O acúmulo de casos com foro privilegiado é um problema relativamente novo para o STF. Até 2001, a abertura de processos desse tipo dependia de autorização do Congresso. Como poucos recebiam o sinal verde, o volume de casos era insignificante.
Depois que a autorização prévia deixou de ser uma exigência legal, o efeito se fez sentir rapidamente. Entre 1988 e 2001, 21 processos foram abertos no STF. Hoje há mais de 580 inquéritos e ações penais em andamento.
De acordo com um estudo recente da Fundação Getulio Vargas, o tribunal recebeu 1,2 milhão de novas ações de toda espécie entre 1988 e 2009, das quais 92% eram recursos.
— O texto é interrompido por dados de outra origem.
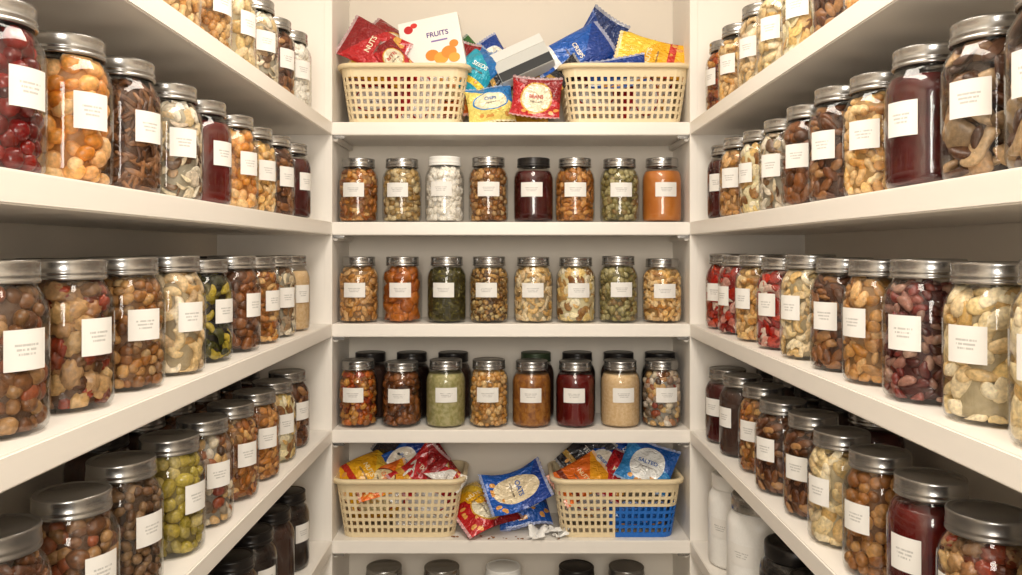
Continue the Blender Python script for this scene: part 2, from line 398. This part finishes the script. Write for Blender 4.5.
# ---------------- baskets
MAT_BASKET=simple('basket_plastic','#e4d0a8',.42)
MAT_BASKETB=simple('basket_plastic_blue','#1766bc',.42)
def basket(X,Y,Z,w=.325,d=.185,h=.145,taper=.87,yaw=0,blue=False):
    e=empty('plastic_basket',(X,Y,Z)); e.rotation_euler[2]=yaw
    def P(t,k,z):
        W=w*k; Dd=d*k; r=.035*k
        segs=[(W-2*r),math.pi*r/2,(Dd-2*r),math.pi*r/2]*2
        tot=sum(segs); s=(t%1.0)*tot
        cx=W/2-r; cy=Dd/2-r
        st=[((-cx,-Dd/2),(1,0)),(cx,-cy,-90),((W/2,-cy),(0,1)),(cx,cy,0),((cx,Dd/2),(-1,0)),(-cx,cy,90),((-W/2,cy),(0,-1)),(-cx,-cy,180)]
        for L,q in zip(segs,st):
            if s<=L or q is st[-1]:
                if isinstance(q[0],tuple): return (q[0][0]+q[1][0]*s,q[0][1]+q[1][1]*s,z)
                a=math.radians(q[2])+s/r; return (q[0]+r*math.cos(a),q[1]+r*math.sin(a),z)
            s-=L
    n=56; us=[]
    for i in range(n): us+= [i/n,(i+.60)/n]
    zs=[0,.012]; rowsN=6; zt=h-.022; 
    step=(zt-.012)/rowsN
    for i in range(rowsN):
        zs+=[.012+step*(i+.62),.012+step*(i+1)]
    zs+=[h]
    verts=[];faces=[];mi=[]
    for z in zs:
        k=taper+(1-taper)*z/h
        for t in us: verts.append(P(t,k,z))
    nu=len(us)
    for j in range(len(zs)-1):
        for i in range(nu):
            hole=(j>=1 and j%2==1 and j<len(zs)-2 and i%2==0)
            if hole: continue
            i2=(i+1)%nu
            faces.append((j*nu+i,j*nu+i2,(j+1)*nu+i2,(j+1)*nu+i))
            q=verts[j*nu+i]
            mi.append(1 if (blue and q[0]>-.01 and q[1]<.02 and q[2]<.068) else 0)
    c=len(verts); verts.append((0,0,0))
    for i in range(nu): faces.append((c,(i+1)%nu,i)); mi.append(0)
    o=mesh_obj('lattice_wall',verts,faces,[MAT_BASKET,MAT_BASKETB],e,False,mi)
    md=o.modifiers.new('sol','SOLIDIFY'); md.thickness=.003; md.offset=-1
    verts=[];faces=[];cs=[(0,-.008),(.007,-.008),(.009,0),(.0065,.004),(0,.005),(-.003,.002)]
    m=120
    for i in range(m):
        for ox,oz in cs:
            x,y,_=P(i/m,1,0)
            x2,y2,_=P((i+.01)/m,1,0); dx,dy=x2-x,y2-y; L=math.hypot(dx,dy) or 1
            verts.append((x+dy/L*ox,y-dx/L*ox,h+oz))
    q=len(cs)
    for i in range(m):
        for j in range(q):
            faces.append((i*q+j,((i+1)%m)*q+j,((i+1)%m)*q+(j+1)%q,i*q+(j+1)%q))
    mesh_obj('rim',verts,faces,[MAT_BASKET],e)
    return e
basket(-.272,2.104,SH[0]+.0006); basket(.290,2.104,SH[0]+.0006)
basket(-.285,2.104,SH[4]+.0006); basket(.270,2.104,SH[4]+.0006,blue=True)

# ---------------- snack pouches
def pouch_mat(base,base2,panel,acc,style):
    m,nt,b=new_mat('pouch_film')
    uv=N(nt,'ShaderNodeUVMap'); sp=N(nt,'ShaderNodeSeparateXYZ'); nt.links.new(uv.outputs[0],sp.inputs[0]); u,v=sp.outputs[0],sp.outputs[1]
    cu=M(nt,'SUBTRACT',u,.5); cv=M(nt,'SUBTRACT',v,.5)
    diag=M(nt,'MULTIPLY_ADD',cu,.5,v)
    c=MIX(nt,M(nt,'GREATER_THAN',diag,.68 if style!=2 else .5),srgb(base),srgb(base2))
    if style!=3:
        d=M(nt,'ADD',M(nt,'MULTIPLY',M(nt,'MULTIPLY',cu,cu),6.5 if style!=1 else 9.0),M(nt,'MULTIPLY',M(nt,'MULTIPLY',cv,cv),16.0 if style!=1 else 7.0))
        c=MIX(nt,M(nt,'LESS_THAN',d,1.0),c,srgb(acc))
        c=MIX(nt,M(nt,'LESS_THAN',d,.82),c,srgb(panel))
    else:
        c=MIX(nt,M(nt,'LESS_THAN',M(nt,'ABSOLUTE',M(nt,'SUBTRACT',v,.24)),.05),c,srgb(acc))
    no=N(nt,'ShaderNodeTexVoronoi'); no.inputs['Scale'].default_value=7; nt.links.new(uv.outputs[0],no.inputs['Vector'])
    spot=M(nt,'MULTIPLY',M(nt,'LESS_THAN',no.outputs['Distance'],.33),M(nt,'MULTIPLY',M(nt,'LESS_THAN',v,.27),M(nt,'GREATER_THAN',v,.1)))
    c=MIX(nt,spot,c,srgb('#e0a050'))
    seal=M(nt,'GREATER_THAN',M(nt,'ABSOLUTE',cv),.455)
    c=MIX(nt,M(nt,'MULTIPLY',seal,.35),c,srgb('#ffffff'))
    nt.links.new(c,b.inputs['Base Color'])
    b.inputs['Roughness'].default_value=.26; b.inputs['Coat Weight'].default_value=.4; b.inputs['Metallic'].default_value=.1
    w=N(nt,'ShaderNodeTexNoise'); w.inputs['Scale'].default_value=7; w.inputs['Distortion'].default_value=1.6
    nt.links.new(uv.outputs[0],w.inputs['Vector'])
    bp=N(nt,'ShaderNodeBump'); bp.inputs['Strength'].default_value=.8; bp.inputs['Distance'].default_value=.010
    nt.links.new(w.outputs['Fac'],bp.inputs['Height']); nt.links.new(bp.outputs['Normal'],b.inputs['Normal'])
    return m
def text_mesh(word):
    cu=bpy.data.curves.new('t','FONT'); cu.body=word; cu.align_x='CENTER'; cu.align_y='CENTER'; cu.offset=.02
    o=bpy.data.objects.new('t',cu); col.objects.link(o)
    dg=bpy.context.evaluated_depsgraph_get(); me=bpy.data.meshes.new_from_object(o.evaluated_get(dg))
    bpy.data.objects.remove(o)
    return me
def place(e,x,y,z,roll=0,tilt=0,yaw=0):
    e.matrix_world=Matrix.Translation((x,y,z))@Matrix.Rotation(math.radians(yaw),4,'Z')@Matrix.Rotation(math.radians(90+tilt),4,'X')@Matrix.Rotation(math.radians(roll),4,'Z')
PK=[0]
def pouch(x,y,z,w,h,t,roll,tilt,yaw,cols,word='SNACK',style=0,txt=None,bend=None):
    PK[0]+=1; sd=PK[0]*1.7
    if bend is None: bend=.022*math.sin(sd*2.3)
    e=empty('snack_pouch')
    def hf(u,v):
        vv=min(1,abs(v)/.9)
        a=max(0,1-abs(u)**2.4)**.6*max(0,1-vv**2.6)**.75
        wr=.0022*math.sin(9*u+sd)*math.sin(7*v+sd*2)+.002*math.sin(13*u*v+5*u+sd)
        return a*(t/2+wr)+.0004
    def bz(u,v):
        q=u*math.cos(sd)+v*math.sin(sd)
        return bend*(u*u*.5+v*v*.8)+.005*math.sin(2.6*q+sd)+.012*max(0,q-.7)*math.sin(sd*3)
    nx,ny=22,28; verts=[];faces=[];uvs=[]
    for side in (1,-1):
        b0=len(verts)
        for j in range(ny+1):
            for i in range(nx+1):
                u=-1+2*i/nx; v=-1+2*j/ny
                pin=1-.05*(1-abs(v)**2)
                yy=v*h/2
                if j in(0,ny) : yy+=.0015*(1 if i%2 else -1)
                verts.append((u*w/2*pin,yy,side*hf(u,v)+bz(u,v))); uvs.append((i/nx,j/ny))
        for j in range(ny):
            for i in range(nx):
                q=(b0+j*(nx+1)+i,b0+j*(nx+1)+i+1,b0+(j+1)*(nx+1)+i+1,b0+(j+1)*(nx+1)+i)
                faces.append(q if side>0 else q[::-1])
    o=mesh_obj('film',verts,faces,[pouch_mat(*cols,style)],e)
    uvl=o.data.uv_layers.new(name='UVMap')
    for l in o.data.loops: uvl.data[l.index].uv=uvs[l.vertex_index]
    for wd,vc,hh,mw,colr in ((word,.05,.085,.40,(txt or cols[0]) if style!=3 else cols[2]),('original taste',-.07,.05,.34,'#6a5a50')):
        me=text_mesh(wd)
        if len(me.vertices)==0: continue
        xs=[q.co.x for q in me.vertices]; ys=[q.co.y for q in me.vertices]
        wx=max(xs)-min(xs); wy=max(ys)-min(ys); my=(max(ys)+min(ys))/2; mxx=(max(xs)+min(xs))/2
        k=min(hh*h/wy, mw*w/wx)
        for q in me.vertices:
            X=(q.co.x-mxx)*k; Y=(q.co.y-my)*k+vc*h
            q.co=(X,Y,hf(X/(w/2),Y/(h/2))+bz(X/(w/2),Y/(h/2))+.0014)
        me.materials.clear(); me.materials.append(simple('print_ink',colr,.4))
        inst('lettering',me,e)
    place(e,x,y,z,roll,tilt,yaw)
    return e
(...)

A maioria dos processos analisados pela Folha se arrasta há anos, à espera da conclusão de investigações adicionais requisitadas pelo Ministério Público e depoimentos de testemunhas.
Para autorizar um pedido da Procuradoria-Geral da República numa ação em que o deputado Carlos Bezerra (PMDB-MT) é réu, o ministro Celso de Mello levou um ano e oito meses. A Procuradoria queria que o STF validasse atos do tribunal de primeira instância em que o caso começou e determinasse o interrogatório dos acusados.
O ministro Celso de Mello diz que atrasos como esse ocorrem por causa do excesso de trabalho e defende a extinção do foro privilegiado.
O ministro Marco Aurélio Mello, que levou seis meses para dar um despacho num inquérito que envolve o deputado Geraldo Simões (PT-BA), também quer o fim do privilégio. "Ficamos aqui apagando incêndios", diz ele. "A sobrecarga é desumana."
O presidente do STF, Cezar Peluso, demorou cinco meses para requisitar informações e mandar ouvir testemunhas numa investigação sobre o uso indevido de uma rádio comunitária pelo deputado Edio Lopes (PMDB-RR).
Erros também contribuem para a morosidade. Num inquérito sobre atos cometidos pelo senador Lindbergh Farias (PT-RJ) quando era prefeito de Nova Iguaçu (RJ), o Supremo perdeu um mês ao enviar para o endereço errado um ofício que era destinado ao Tribunal de Contas do Estado do Rio.